The core of my comment was that different professions use different language. In your example, I may find a similar level of skillful description of their work, but that's not going to cross over into different domains. The architect would likely write a more compelling pitch for a building design concept than an artist who is a painter. The artist may not use the word "beautiful" but still may use other language which is a similar miss in domain language used for a successful pitch.

In my field, I have to sell software development services to customers who may not be technical. I have to be careful to limit the depth of my technical explanations. But I'm still going to use just enough domain language that the customer will intuitively understand that I have a better grasp of the work to be done than the newly hired sales guy who is doing a pitch for the company he represents.

Here's a snippet from "above the fold."

> Beautifully designed, privacy-focused, and packed with features.

Packed with features? That's like creating a menu item in your site nav entitled "Stuff" or "Misc."

Maybe they were just in a hurry.


You mean "tell me what it does". Beautiful is what a thing is. And what a thing does follows from what it is.

Contrary to modern misconception, beauty is objective. Taste is subjective. What makes good taste is alignment of the subjective with the objective.

So, in this case, we can ask "what makes a browser beautiful?". Well, since it is a tool, then its usefulness is intrinsic to the kind of thing it is. So, how useful it is as browser is constitutive of its beauty, as beauty has to do with the perfection with which something realizes the kind of thing it is.


> You mean "tell me what it does". Beautiful is what a thing is. And what a thing does follows from what it is.
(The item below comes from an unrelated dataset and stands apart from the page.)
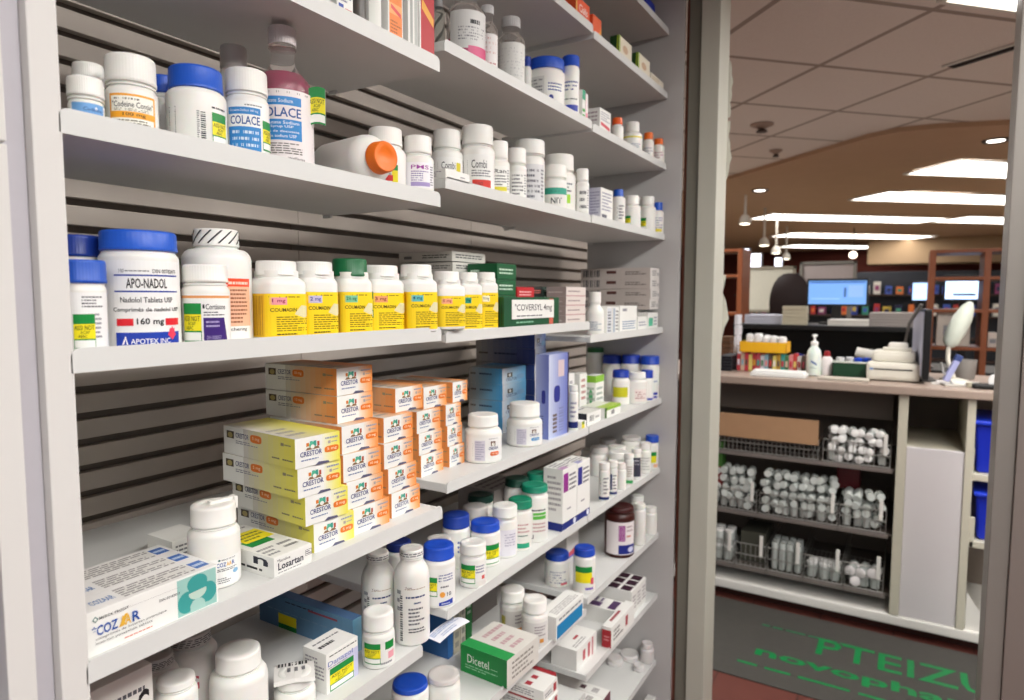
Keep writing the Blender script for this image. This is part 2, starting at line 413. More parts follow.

If they state in the readme that it's a web browser and I can compile it using GNU make then I'll believe them. If they say it's whizzy fast and easy to learn then I'll consider that's probably somewhat true. If I read "beautiful" and "paradigm-changing" and "redefines the browsing experience" then I imagine they're just trying to puff themselves up without having anything concrete to back it up.

It's true that things can be beautiful, and there are some universal (enough) beauty standards. The signal of being beautiful is not saying "look how beautiful I am" though. It's easy to claim something like that and hard to refute, so it's not a very good signal. The beauty should speak for itself, or at least be attested to be a third-party like with a quote from a review.